12/1  Ampel-Krieg

Kategorie: Allgemein    Von Heinrich von Grünigen um 23:18

Viele Experten plädieren dafür, die „Ampel“ als einfachstes und verständlichstes Mittel zur Deklaration der Nährwerte auf der Packung zu verwenden. In England wurde letzten Juni die rot-gelb-grüne Ampel in Kombination mit der Angabe der GDA-Werte auf freiwilliger Basis empfohlen. Die EU hat noch keinen Entscheid gefällt, dieses System zu übernehmen, aber schon formiert sich Widerstand.

Italien wirft sich wie weiland Winkelried in die Ampel-Speere und bahnt den Gegnern eine Gasse. Das Ampel-System sei zu einfach und würde vor allem die mediterrane Diät benachteiligen. Diese gilt auch nach seriösen medizinischen Tests als eine optimale Ernährungsform, um den Körper ausreichend – aber nicht zu üppig – und ausgewogen mit Nährstoffen zu versorgen.

Zahlreiche Elemente der mediterranen Kost – so die Befürchtung der Italiener – würden zwangsläufig mit der roten Farbe gekennzeichnet und kämen damit gewissermassen auf den Index: Olivenöl, Parmaschinken, traditionelle Käsesorten, Konfitüren… diese wären nach britischem Reglement „rot“, ihr Umsatz beläuft sich auf 632 Mio Euro pro Jahr! Und manche von ihnen wurden von der UNESCO zum schutzwürdigen Welkulturterbe erklärt.

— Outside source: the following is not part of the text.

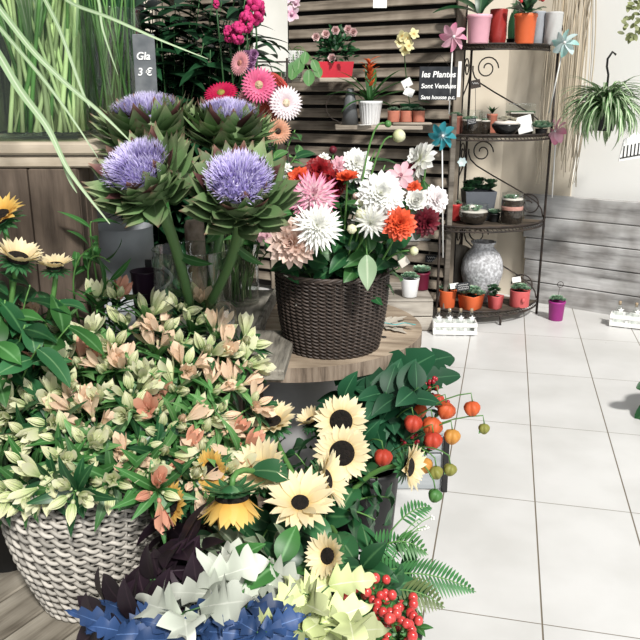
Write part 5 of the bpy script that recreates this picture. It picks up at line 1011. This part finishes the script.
# ---------- monstera, hypericum, physalis beside the spool ----------
random.seed(41)
PROF['monst'] = lambda t: max(.03, math.sin(math.pi * min(1, t * .96 + .03) ** .62) ** .55 * (.62 if abs(t - .42) < .025 or abs(t - .66) < .025 else 1))
MON = lm('monstera_deep_green', [(0, (.007, .042, .018)), (1, (.013, .075, .032))], rib=(.06, .17, .08), rough=.5, trans=.06, var=.35, ribw=.08, spec=.25)
bucket('black bucket with the monstera leaves beside the spool drum', Vector((.15, 2.06, 0)), .085, .25)
RM = Vector((.15, 2.06, .21))
for lb, a, b, n_, W_ in (('large glossy monstera leaf poking out furthest under the spool edge', (405, 372, 2.15), (452, 348, 2.22), (.1, -.4, 1), .13), ('monstera leaf with split tip pointing right over the tiles', (400, 385, 2.05), (458, 370, 2.05), (0, -.7, .8), .085),
    ('broad dark monstera leaf fanning out in the middle under the spool', (372, 395, 2.02), (424, 352, 1.98), (-.1, -.6, .8), .16), ('drooping dark monstera leaf left of the middle one', (385, 372, 2.0), (338, 408, 1.93), (-.2, -.6, .8), .13), ('hanging monstera leaf above the open sunflowers', (372, 398, 1.95), (376, 446, 1.86), (-.7, -.6, .5), .075),
    ('small monstera leaf at the far left under the spool', (362, 392, 1.98), (337, 372, 2.0), (-.3, -.7, .7), .09), ('monstera leaf tip showing below the spool rim', (400, 380, 2.0), (430, 372, 2.05), (.2, -.5, .9), .11), ('dark shaded monstera leaf low beside the physalis', (395, 400, 1.95), (418, 440, 1.9), (.3, -.8, .5), .10)):
    A = at(*a); B = at(*b); t = thing('monstera_leaf', lb, 'leaf', RM); d = B - A; MB().blade(A, d, n_, d.length * 1.06, W_, 'monst', bend=.45, fold=.12, seg=24).build('blade', MON, t); MB().tube(bez(RM, RM.lerp(A, .6) + Z * .05, A, 7), .004).build('stalk', STEM_D, t)
for k in range(20): leafy('dark glossy foliage at the base of the monstera leaves', RM, at(U(340, 420), U(385, 455), U(1.86, 2.0)), 7, .10, .055, MON, t0=.4, sm=STEM_D, group='dark foliage under the monstera')
BER = pm('hypericum_berry_red', (.46, .035, .035), (.56, .07, .06), scale=20, rough=.22, spec=.6); BERD = pm('hypericum_berry_dark_red', (.25, .01, .02), (.35, .02, .03), scale=20, rough=.3, spec=.5)
def hyper(label, root, C_, n, sp, r, m, lf=G_MID, name='hypericum', group=None):
    root = Vector(root); C_ = Vector(C_); t = thing(name, label, 'berry stem', root, group); jn = C_ - Z * sp * .9 + Vector((0, sp * .5, 0)); st = MB().tube(bez(root, root.lerp(jn, .5) + Z * .03, jn, 7), .0028); sp_ = MB(); lv = MB()
    pr = None
    for k in range(n):
        v_ = Vector((U(-1, 1), U(-1, .6), U(-.8, 1))).normalized() * sp * U(.5, 1); b = C_ + v_; st.tube([jn, b], .0013, seg=4); q = r * U(.85, 1.1); MB().ball(b, q, q, q * 1.12, 12, 8).build('berry', m, t)
        for i in range(4): a = i * 1.57 + k; sp_.blade(b - v_.normalized() * q, (math.cos(a), math.sin(a), .2), -v_, q * 1.3, q * .8, 'leaf', bend=-.5, seg=3)
    for k in range(5): a = k * 1.3; lv.blade(jn, (math.cos(a), math.sin(a) - .4, .5), (0, -.4, 1), sp * 1.3, sp * .55, 'leaf', bend=.6)
    st.build('stem', STEM, t); sp_.build('sepals', G_MID, t); lv.build('leaves', lf, t); return t
for px, py, Y, n, lb in ((433, 383, 2.02, 9, 'sprig of dark red berries under the monstera tip'), (441, 408, 1.98, 8, 'sprig of dark red berries above the orange physalis'), (428, 392, 2.06, 7, 'dark red berries tucked beside the monstera leaf'), (410, 440, 1.92, 9, 'dark red berry sprig left of the physalis'), (422, 446, 1.9, 7, 'dark red berry sprig under the physalis'), (398, 363, 2.1, 5, 'few dark berries on top of the monstera leaf')):
    hyper(lb, RM, at(px, py, Y), n, .026, .0058, BERD, G_DARK)
PHO = lm('physalis_orange', [(0, (.62, .10, .03)), (1, (.80, .20, .07))], trans=.3, var=.2); PHR = lm('physalis_red', [(0, (.50, .05, .03)), (1, (.68, .10, .05))], trans=.25); PHY = lm('physalis_amber', [(0, (.60, .30, .06)), (1, (.80, .38, .10))], trans=.3); PHG = lm('physalis_olive', [(0, (.28, .28, .06)), (1, (.35, .34, .10))], trans=.3); PHN = lm('physalis_green', [(0, (.06, .20, .05)), (1, (.12, .26, .07))], trans=.2)
for px, py, Y, rp, m, lb in ((472, 409, 1.86, 8, PHO, 'orange physalis lantern furthest out over the tiles'), (432, 427, 1.88, 10, PHO, 'orange physalis lantern in the middle of the cluster, largest'), (446, 411, 1.93, 9, PHO, 'orange physalis lantern at the top of the cluster'), (452, 437, 1.84, 8, PHY, 'light amber physalis lantern hanging right of the cluster'), (433, 441, 1.84, 9, PHR, 'red physalis lantern under the largest one'), (413, 424, 1.88, 9, PHR, 'long red physalis lantern half under the monstera leaf'), (425, 466, 1.78, 8, PHY, 'amber physalis lantern half behind the profile sunflower'),
    (436, 473, 1.76, 7, PHG, 'olive physalis lantern hanging low, left of the pair'), (450, 470, 1.76, 6.5, PHG, 'olive green physalis lantern hanging low, right of the pair'), (435, 496, 1.72, 7, PHN, 'green physalis lantern, lowest of all'), (484, 429, 1.84, 5.5, PHG, 'small golden olive physalis dangling furthest right'), (383, 458, 1.74, 9, PHR, 'red physalis lantern among the sunflower leaves'), (420, 411, 1.95, 7, PHO, 'small orange physalis lantern behind the cluster'), (438, 400, 1.98, 6, PHR, 'small red physalis lantern at the back')):
    P = at(px, py, Y); r = rp * mpp(P); t = thing('physalis', lb, 'physalis', RM)
    MB().lathe([(0, 1.0), (.25, .98), (.75, .75), (1.0, .3), (.98, -.1), (.75, -.55), (.35, -.9), (0, -1.1)], P, 40, M=Matrix.Rotation(U(-.5, .5), 3, 'Y') @ Matrix.Scale(r, 3), ripple=lambda a, i: .20 * abs(math.cos(a * 2.5)) - .12).build('lantern', m, t)
    tw = P + Z * r * 1.0; MB().tube([tw] + bez(tw + Vector((-.004, .004, .022)), at(min(px, 440) - 25, py - 12 if py < 430 else 430, Y + .05), RM, 9), .0018, seg=5).build('stalk', STEM, t)
    if rp < 7 or px > 470: mb = MB(); mb.blade(tw, (-.6, -.3, -1), (0, -1, 0), .03, .014, 'leaf'); mb.build('leaf', G_FRESH, t)
# ---------- front: dyed oak leaves, fern, berries ----------
random.seed(53)
bucket('black bucket with the dyed oak branches at the front', Vector((-.22, 1.36, 0)), .125, .24); bucket('black bucket with ferns and red berries at the front', Vector((.10, 1.42, 0)), .12, .20)
def oakleaf(t, P, d, n, L_, W_, m, bend=.5): MB().blade(P, d, n, L_, W_, 'lobed', bend=bend, fold=U(-.2, .5), seg=22, wave=.15).build('leaf', m, t)
def branch(label, root, C_, n, L_, W_, m, sp, face=(0, -.6, .8), group=None, sm=STEM_D):
    root = Vector(root); C_ = Vector(C_); t = thing('oak_branch', label, 'dyed branch', root, group); tips = []
    st = MB().tube(bez(root, root.lerp(C_, .6) + Z * .03, C_, 7), .004, .003)
    for k in range(n):
        a = k * 2.4 + U(-.3, .3); d = Vector((math.cos(a), math.sin(a) * .6, U(-.1, .45))); p = C_ + Vector((U(-sp, sp), U(-sp, sp) * .6, U(-sp, sp) * .5)); st.tube([C_, p], .0018, seg=4); oakleaf(t, p, d, Vector(face) + Vector((U(-.35, .35), U(-.35, .35), U(-.3, .3))), L_ * U(.85, 1.15), W_ * U(.9, 1.1), m, U(.1, .9))
    st.build('stem', sm, t); return t
OW = lm('dyed_leaf_white', [(0, (.42, .46, .38)), (1, (.58, .60, .53))], rib=(.68, .70, .62), trans=.1, var=.5, rough=.6, ribw=.06)
OY = lm('dyed_leaf_pale_yellow', [(0, (.44, .50, .22)), (1, (.60, .64, .36))], rib=(.72, .74, .52), trans=.12, var=.55, rough=.6, ribw=.06)
OB = lm('dyed_leaf_blue', [(0, (.018, .045, .12)), (1, (.030, .070, .19))], rib=(.10, .18, .38), trans=.1, var=.45, rough=.5, ribw=.06)
OP = lm('smoke_bush_purple', [(0, (.012, .008, .012)), (1, (.026, .013, .022))], rib=(.05, .03, .04), trans=.05, var=.4, rough=.5, ribw=.08)
rf_ = (-.22, 1.36, .20)
for px, py, Y, lb in ((212, 588, 1.24, 'white dyed oak branch at the left of the white pair'), (262, 588, 1.26, 'white dyed oak branch right of the first, below the drooping sunflower'), (185, 612, 1.15, 'small white dyed oak branch lowest at the left between blue leaves')):
    branch(lb, rf_, at(px, py, Y), 5 if py < 600 else 3, .112, .108, OW, .028)
for px, py, Y, lb in ((318, 590, 1.22, 'pale yellow dyed oak branch below the small yellow sunflower'), (292, 620, 1.15, 'pale yellow dyed oak branch at the bottom edge beside the blue leaves'), (335, 622, 1.14, 'pale yellow dyed oak branch at the bottom edge beside the red berries')):
    branch(lb, (-.16, 1.34, .20), at(px, py + 6, Y), 5, .095, .085, OY, .030)
for px, py, Y, lb in ((135, 620, 1.18, 'blue dyed oak branch furthest left under the white basket'), (236, 612, 1.17, 'blue dyed oak branch in the middle between white leaves'), (262, 632, 1.12, 'blue dyed oak branch at the bottom edge beside the yellow leaves'), (200, 632, 1.12, 'blue dyed oak branch at the bottom edge under the small white one'), (120, 636, 1.12, 'blue dyed oak branch at the bottom left corner of the bunch')):
    branch(lb, rf_, at(px, py, Y), 6, .095, .055, OB, .022)
for px, py, Y, lb in ((178, 545, 1.36, 'dark purple leafy branch right of the white basket'), (150, 580, 1.30, 'dark purple leafy branch in front of the white basket'), (190, 572, 1.32, 'dark purple leafy branch between basket and white leaves'), (105, 610, 1.24, 'dark purple leafy branch lowest against the basket foot'), (135, 628, 1.17, 'dark purple leafy branch at the bottom edge among blue leaves'), (90, 632, 1.18, 'dark purple leafy branch at the bottom left beside the pallet boards'), (200, 600, 1.26, 'dark purple leafy branch behind the white leaves'), (170, 520, 1.48, 'dark purple leafy branch rising behind the basket rim')):
    t = leafy(lb, rf_, at(px, py, Y), 13, .095, .055, OP, 'leaf', t0=.45, sm=STEM_D, name='smoke_bush_branch', bend=.6)
for k in range(7): leafy('green leafy stem among the dyed branches', (-.1, 1.38, .18), at(U(215, 350), U(560, 640), 1.3), 7, .09, .05, random.choice([G_DARK, G_MID]), t0=.4, group='green stems among the dyed branches')
for k in range(6): leafy('grey green variegated oak stem behind the white leaves', rf_, at(U(200, 300), U(545, 570), 1.36), 7, .08, .05, lm('grey_green_leaf', [(0, (.10, .14, .09)), (1, (.22, .28, .18))], rib=(.4, .46, .34)), t0=.55, group='grey green stems behind the white leaves')
RFN = Vector((.10, 1.42, .17))
def frond(label, A, B, W_, sag=(0, 0, .04), m=FERN):
    A = Vector(A); B = Vector(B); n = max(10, int((B - A).length / .0085)); t = thing('fern_frond', label, 'fern', RFN); pth = bez(A, A.lerp(B, .5) + Vector(sag), B, n); MB().tube([RFN] + pth, .0022, .0008, seg=5).build('stalk', STEM, t); mb = MB(); d0 = (B - A).normalized(); nn = Vector((0, -.55, 1)); sd = d0.cross(nn).normalized()
    for i in range(3, n):
        q = i / n; L_ = W_ * (math.sin(math.pi * (.12 + .88 * q) ** .8) + .05)
        for s_ in (-1, 1): mb.blade(pth[i], sd * s_ + d0 * .55, nn, L_, .0072, 'point', bend=.5, fold=.1, seg=5, r=U(.3, 1))
    mb.build('leaflets', m, t)
frond('long fern frond reaching furthest over the tiles', at(385, 575, 1.42), at(476, 592, 1.42), .055); frond('fern frond below the long one, above the red berries', at(385, 592, 1.38), at(445, 608, 1.36), .050, m=lm('fern_olive', [(0, (.08, .12, .04)), (1, (.14, .18, .07))], trans=.2))
frond('fern frond pointing up right beside the sunflower leaves', at(392, 530, 1.52), at(432, 508, 1.56), .035); frond('soft fern frond in the middle of the fern bunch', at(385, 545, 1.48), at(428, 555, 1.47), .045, m=G_MID); frond('short fern frond behind the berries', at(360, 590, 1.40), at(405, 570, 1.44), .05); frond('fern frond in the shade of the sunflower bunch', at(360, 560, 1.46), at(408, 545, 1.50), .05); frond('dark fern frond lowest over the floor', at(370, 600, 1.36), at(430, 590, 1.42), .05)
for k in range(12): leafy('dark green leaves at the foot of the fern bunch', RFN, at(U(345, 405), U(540, 620), U(1.36, 1.5)), 7, .075, .045, random.choice([G_DARK, G_SUN]), t0=.4, group='dark leaves at the foot of the ferns')
for px, py, Y, n, sp, lb in ((388, 612, 1.24, 14, .034, 'thick bunch of glossy red berries nearest the tiles'), (400, 632, 1.18, 14, .034, 'glossy red berries at the bottom edge of the picture'), (376, 592, 1.28, 7, .034, 'loose sprig of red berries above the thick bunch'), (405, 604, 1.30, 4, .022, 'pair of red berries closest to the fern frond'), (358, 604, 1.26, 5, .036, 'loose red berries beside the pale yellow leaves'), (366, 630, 1.18, 8, .034, 'red berries low beside the pale yellow leaves'), (418, 622, 1.24, 8, .026, 'red berries at the right end of the bunch')):
    hyper(lb, RFN, at(px, py, Y), n, sp, .0092, BER, G_MID)
for px, py in ((418, 520), (426, 526), (431, 517), (421, 530)):
    P = at(px, py, 1.52); t = thing('wild_sprig', 'thin sprig tipped with tiny white flowers over the tiles', 'flower', RFN, 'white-tipped sprigs by the fern'); MB().tube(bez(RFN, at(395, 530, 1.5), P, 8), .0011, seg=4).build('stalk', STEM, t); mb = MB()
    for k in range(4): mb.ball(P + Vector((U(-.008, .008), 0, U(-.008, .008))), .0028, seg=6, rings=4)
    mb.build('blossoms', D_W, t)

Die Einführung der Ampel-Kennzeichnung in Italien würde also dazu führen, dass vor den gleichen Produkten gewarnt wird, die auch ein spezielles Gütesiegel tragen. Paolo di Croce, der Generalsekretär der internationalen Slow-Food-Bewegung, geizt denn auch nicht mit Kritik an der Ampel: Das System sei zu simpel, lasse keine Differenzierung zu, nehme auf Besonderheiten der Rezeptur keine Rücksicht und enthalte viel zu wenig detaillierte Informationen. Dies führe zu einer heillosen Verwirrung der Konsumenten, wenn etwa die Ampel-Kriterien in 28 Ländern unterschiedlich definiert und angewendet würden.

15 EU-Länder haben sich der italienischen Anti-Ampel-Position bereits angeschlossen. – Diese Interpretation des Ampel-Konzepts beruht, so meine ich, auf einem fundamentalen Missverständnis, das allerdings den Gegnern sehr zupass kommt. „Rot“ bedeutet keineswegs, das ein so gekennzeichnetes Produkt überhaupt nicht konsumiert werden solle. Die rote Farbe weist nur auf den Energiegehalt der Speise hin, und der wird ja nicht bestritten. Lebensmittel mit hoher Kaloriendichte sind keineswegs verboten, die Kennzeichnung signalisiert nur, dass man sie nicht in zu grossen Mengen verzehren, sondern sie als Leckerbissen besonders – aber mit Mass – geniessen sollte. Und das, so habe ich es verstanden, ist ja auch eine der Zielsetzungen der Slow-Food-Bewegung. Oder geht es doch wieder mal nur um den reinen Profit?